Task requirements: Take each line containing the word "Measure" and copy it.
====== Records for the task ======
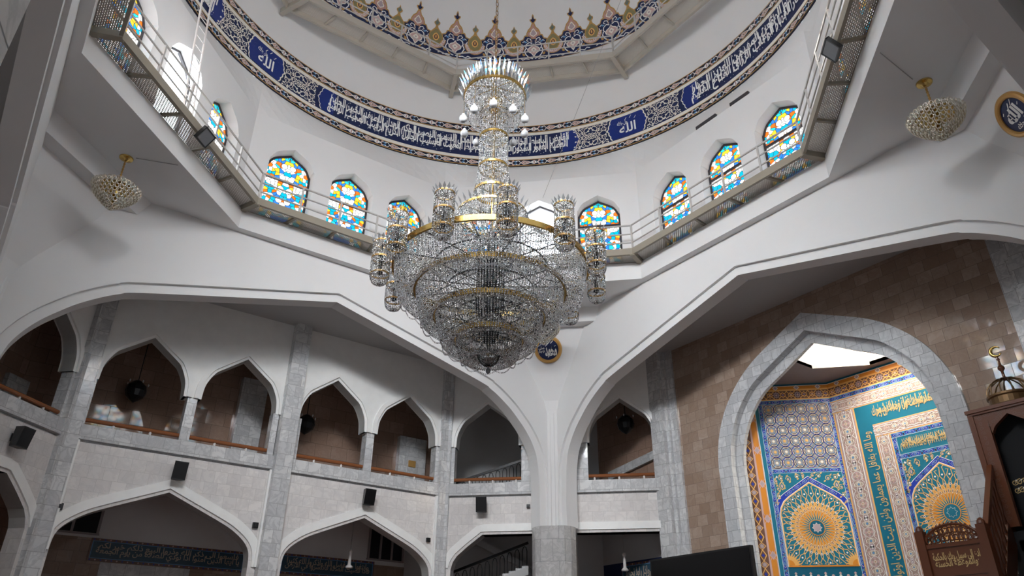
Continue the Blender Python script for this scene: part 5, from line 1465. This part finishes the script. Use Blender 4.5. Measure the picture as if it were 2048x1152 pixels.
======
====== Records for the task ======
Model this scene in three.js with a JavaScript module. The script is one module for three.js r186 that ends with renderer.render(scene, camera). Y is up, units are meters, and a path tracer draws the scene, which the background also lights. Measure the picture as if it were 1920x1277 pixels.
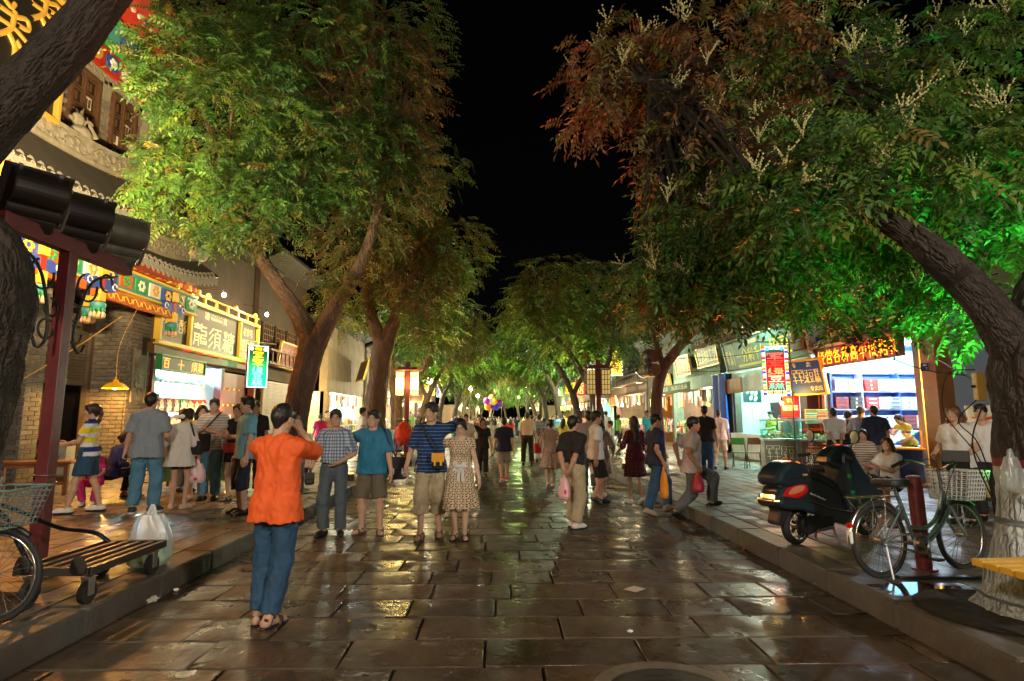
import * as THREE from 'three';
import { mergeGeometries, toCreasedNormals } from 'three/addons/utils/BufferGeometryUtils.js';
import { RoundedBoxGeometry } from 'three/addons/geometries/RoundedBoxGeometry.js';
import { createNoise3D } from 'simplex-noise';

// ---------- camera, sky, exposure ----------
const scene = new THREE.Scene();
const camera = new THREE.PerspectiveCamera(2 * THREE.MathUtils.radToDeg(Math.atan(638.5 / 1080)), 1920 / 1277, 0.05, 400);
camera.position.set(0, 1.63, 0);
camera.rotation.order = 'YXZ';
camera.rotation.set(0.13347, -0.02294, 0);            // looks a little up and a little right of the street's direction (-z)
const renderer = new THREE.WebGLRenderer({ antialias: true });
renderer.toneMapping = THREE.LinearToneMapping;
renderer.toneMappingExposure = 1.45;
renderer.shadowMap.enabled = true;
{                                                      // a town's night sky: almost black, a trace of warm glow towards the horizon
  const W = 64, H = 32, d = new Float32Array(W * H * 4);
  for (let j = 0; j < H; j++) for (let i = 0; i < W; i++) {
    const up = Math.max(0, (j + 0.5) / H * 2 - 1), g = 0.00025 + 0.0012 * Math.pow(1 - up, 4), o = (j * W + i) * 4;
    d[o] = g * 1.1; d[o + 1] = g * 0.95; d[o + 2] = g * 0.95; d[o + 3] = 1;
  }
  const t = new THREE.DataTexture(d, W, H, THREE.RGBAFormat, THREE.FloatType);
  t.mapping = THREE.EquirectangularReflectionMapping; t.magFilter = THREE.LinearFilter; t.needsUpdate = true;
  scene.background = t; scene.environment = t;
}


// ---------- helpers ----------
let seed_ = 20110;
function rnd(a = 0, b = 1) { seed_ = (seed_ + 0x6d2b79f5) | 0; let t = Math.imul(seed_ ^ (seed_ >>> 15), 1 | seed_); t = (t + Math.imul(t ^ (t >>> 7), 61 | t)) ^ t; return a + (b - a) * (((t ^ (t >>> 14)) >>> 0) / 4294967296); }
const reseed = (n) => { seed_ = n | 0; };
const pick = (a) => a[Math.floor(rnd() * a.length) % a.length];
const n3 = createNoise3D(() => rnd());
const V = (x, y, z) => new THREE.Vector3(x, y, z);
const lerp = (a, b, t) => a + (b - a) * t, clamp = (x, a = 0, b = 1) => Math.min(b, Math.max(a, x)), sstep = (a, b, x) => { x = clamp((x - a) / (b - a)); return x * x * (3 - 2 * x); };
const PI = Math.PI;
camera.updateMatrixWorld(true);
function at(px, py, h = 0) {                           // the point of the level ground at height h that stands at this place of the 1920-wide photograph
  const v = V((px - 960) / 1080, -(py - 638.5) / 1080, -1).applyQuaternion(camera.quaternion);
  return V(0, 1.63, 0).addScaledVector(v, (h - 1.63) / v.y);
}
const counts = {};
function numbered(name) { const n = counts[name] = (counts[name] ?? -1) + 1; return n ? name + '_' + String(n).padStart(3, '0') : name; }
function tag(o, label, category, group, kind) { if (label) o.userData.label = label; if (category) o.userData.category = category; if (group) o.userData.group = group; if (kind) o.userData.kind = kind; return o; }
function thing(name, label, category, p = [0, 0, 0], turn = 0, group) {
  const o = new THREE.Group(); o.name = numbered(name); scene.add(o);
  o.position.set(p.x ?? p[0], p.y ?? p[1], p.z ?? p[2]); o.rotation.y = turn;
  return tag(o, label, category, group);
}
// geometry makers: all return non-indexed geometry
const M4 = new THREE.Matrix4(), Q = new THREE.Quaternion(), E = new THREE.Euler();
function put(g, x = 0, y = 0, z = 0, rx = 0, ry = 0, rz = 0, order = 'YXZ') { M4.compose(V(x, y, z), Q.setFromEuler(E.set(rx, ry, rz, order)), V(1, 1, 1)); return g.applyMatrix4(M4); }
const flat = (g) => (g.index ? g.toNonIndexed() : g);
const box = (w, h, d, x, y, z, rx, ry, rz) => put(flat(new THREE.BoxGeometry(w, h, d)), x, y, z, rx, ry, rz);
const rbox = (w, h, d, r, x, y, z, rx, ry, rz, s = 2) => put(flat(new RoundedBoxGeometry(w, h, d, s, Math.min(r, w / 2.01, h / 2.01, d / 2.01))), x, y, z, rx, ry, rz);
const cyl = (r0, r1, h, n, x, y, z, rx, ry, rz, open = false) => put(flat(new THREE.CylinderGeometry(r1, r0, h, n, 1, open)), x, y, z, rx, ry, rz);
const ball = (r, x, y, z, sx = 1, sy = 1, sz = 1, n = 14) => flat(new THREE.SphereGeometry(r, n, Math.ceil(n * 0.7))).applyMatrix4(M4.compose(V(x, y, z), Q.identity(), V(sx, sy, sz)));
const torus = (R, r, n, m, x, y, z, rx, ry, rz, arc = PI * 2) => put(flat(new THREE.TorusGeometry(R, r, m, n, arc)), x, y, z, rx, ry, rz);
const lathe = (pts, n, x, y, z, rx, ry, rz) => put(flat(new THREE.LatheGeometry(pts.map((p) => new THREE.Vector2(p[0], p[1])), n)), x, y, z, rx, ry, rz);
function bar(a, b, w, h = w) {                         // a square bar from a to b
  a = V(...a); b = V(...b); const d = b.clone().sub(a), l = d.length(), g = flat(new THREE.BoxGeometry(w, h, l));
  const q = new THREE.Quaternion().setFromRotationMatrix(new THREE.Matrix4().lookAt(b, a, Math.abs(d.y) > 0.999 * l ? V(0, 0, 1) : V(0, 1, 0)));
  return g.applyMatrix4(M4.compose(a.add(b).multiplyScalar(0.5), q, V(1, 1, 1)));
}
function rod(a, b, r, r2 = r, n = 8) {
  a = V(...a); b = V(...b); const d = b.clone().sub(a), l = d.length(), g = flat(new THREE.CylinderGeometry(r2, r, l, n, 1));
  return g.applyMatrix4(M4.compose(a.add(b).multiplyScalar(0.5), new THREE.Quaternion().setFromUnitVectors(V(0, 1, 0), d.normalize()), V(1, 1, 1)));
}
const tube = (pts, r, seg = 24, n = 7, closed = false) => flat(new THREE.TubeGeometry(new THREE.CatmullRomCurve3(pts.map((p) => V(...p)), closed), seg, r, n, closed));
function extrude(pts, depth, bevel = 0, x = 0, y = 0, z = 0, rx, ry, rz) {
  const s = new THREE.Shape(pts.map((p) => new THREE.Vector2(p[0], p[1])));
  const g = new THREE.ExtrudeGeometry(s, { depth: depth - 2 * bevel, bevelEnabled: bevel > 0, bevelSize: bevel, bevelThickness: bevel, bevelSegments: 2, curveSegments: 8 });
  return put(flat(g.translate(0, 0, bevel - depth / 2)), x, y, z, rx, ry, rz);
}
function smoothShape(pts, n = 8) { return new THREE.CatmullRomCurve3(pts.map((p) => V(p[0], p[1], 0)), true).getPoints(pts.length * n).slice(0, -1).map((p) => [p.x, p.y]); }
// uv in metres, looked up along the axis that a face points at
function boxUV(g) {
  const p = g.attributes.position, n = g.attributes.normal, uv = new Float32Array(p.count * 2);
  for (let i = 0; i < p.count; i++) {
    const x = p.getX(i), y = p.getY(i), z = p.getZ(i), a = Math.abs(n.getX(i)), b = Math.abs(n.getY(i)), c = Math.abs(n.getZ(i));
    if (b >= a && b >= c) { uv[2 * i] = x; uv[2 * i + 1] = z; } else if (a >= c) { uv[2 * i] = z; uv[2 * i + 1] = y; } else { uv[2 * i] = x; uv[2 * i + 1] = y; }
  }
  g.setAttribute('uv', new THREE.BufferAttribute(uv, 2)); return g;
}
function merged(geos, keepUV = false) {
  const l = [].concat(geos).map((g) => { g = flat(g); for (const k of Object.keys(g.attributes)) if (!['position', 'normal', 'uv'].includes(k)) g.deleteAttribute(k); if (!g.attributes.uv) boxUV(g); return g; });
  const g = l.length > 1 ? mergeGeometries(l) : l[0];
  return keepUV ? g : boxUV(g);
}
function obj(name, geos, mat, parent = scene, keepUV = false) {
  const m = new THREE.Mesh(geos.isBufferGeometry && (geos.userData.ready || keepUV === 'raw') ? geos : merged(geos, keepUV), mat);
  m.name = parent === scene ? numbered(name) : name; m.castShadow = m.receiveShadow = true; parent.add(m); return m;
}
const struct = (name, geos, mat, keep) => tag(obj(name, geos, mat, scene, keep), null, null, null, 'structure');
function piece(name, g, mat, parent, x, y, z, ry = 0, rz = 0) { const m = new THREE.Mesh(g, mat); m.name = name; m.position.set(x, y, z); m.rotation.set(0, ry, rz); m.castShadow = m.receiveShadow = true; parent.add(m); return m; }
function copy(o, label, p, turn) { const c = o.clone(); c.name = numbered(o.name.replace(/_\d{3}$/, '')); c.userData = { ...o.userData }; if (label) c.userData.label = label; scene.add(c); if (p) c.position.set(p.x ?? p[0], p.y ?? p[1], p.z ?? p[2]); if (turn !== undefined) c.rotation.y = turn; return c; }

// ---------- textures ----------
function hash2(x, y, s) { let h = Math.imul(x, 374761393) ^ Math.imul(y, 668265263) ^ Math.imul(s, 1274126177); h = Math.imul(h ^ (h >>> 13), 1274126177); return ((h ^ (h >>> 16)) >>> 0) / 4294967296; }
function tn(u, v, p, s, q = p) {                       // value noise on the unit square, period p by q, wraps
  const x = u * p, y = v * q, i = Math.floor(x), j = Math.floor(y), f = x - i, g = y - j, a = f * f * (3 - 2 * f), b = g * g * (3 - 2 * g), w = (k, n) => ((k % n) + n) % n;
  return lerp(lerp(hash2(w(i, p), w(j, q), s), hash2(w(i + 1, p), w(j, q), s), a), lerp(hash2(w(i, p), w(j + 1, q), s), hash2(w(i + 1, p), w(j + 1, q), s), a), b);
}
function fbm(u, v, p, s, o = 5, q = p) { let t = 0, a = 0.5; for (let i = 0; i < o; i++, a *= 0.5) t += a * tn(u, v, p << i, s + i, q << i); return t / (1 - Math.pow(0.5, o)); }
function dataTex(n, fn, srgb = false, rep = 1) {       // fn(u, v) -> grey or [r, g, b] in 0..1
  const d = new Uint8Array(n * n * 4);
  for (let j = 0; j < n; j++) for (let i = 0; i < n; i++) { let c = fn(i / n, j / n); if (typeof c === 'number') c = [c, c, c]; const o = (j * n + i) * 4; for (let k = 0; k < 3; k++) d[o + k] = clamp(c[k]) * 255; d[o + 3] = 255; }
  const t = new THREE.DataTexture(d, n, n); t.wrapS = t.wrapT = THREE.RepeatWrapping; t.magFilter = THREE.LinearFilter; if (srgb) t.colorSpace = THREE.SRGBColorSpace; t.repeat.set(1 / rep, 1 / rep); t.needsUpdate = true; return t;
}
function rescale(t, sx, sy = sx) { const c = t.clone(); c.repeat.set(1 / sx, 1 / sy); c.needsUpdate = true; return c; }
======
The completed task:
Continue the Blender Python script for this scene: part 5, from line 1465. This part finishes the script. Use Blender 4.5. Measure the picture as if it were 2048x1152 pixels.
Model this scene in three.js with a JavaScript module. The script is one module for three.js r186 that ends with renderer.render(scene, camera). Y is up, units are meters, and a path tracer draws the scene, which the background also lights. Measure the picture as if it were 1920x1277 pixels.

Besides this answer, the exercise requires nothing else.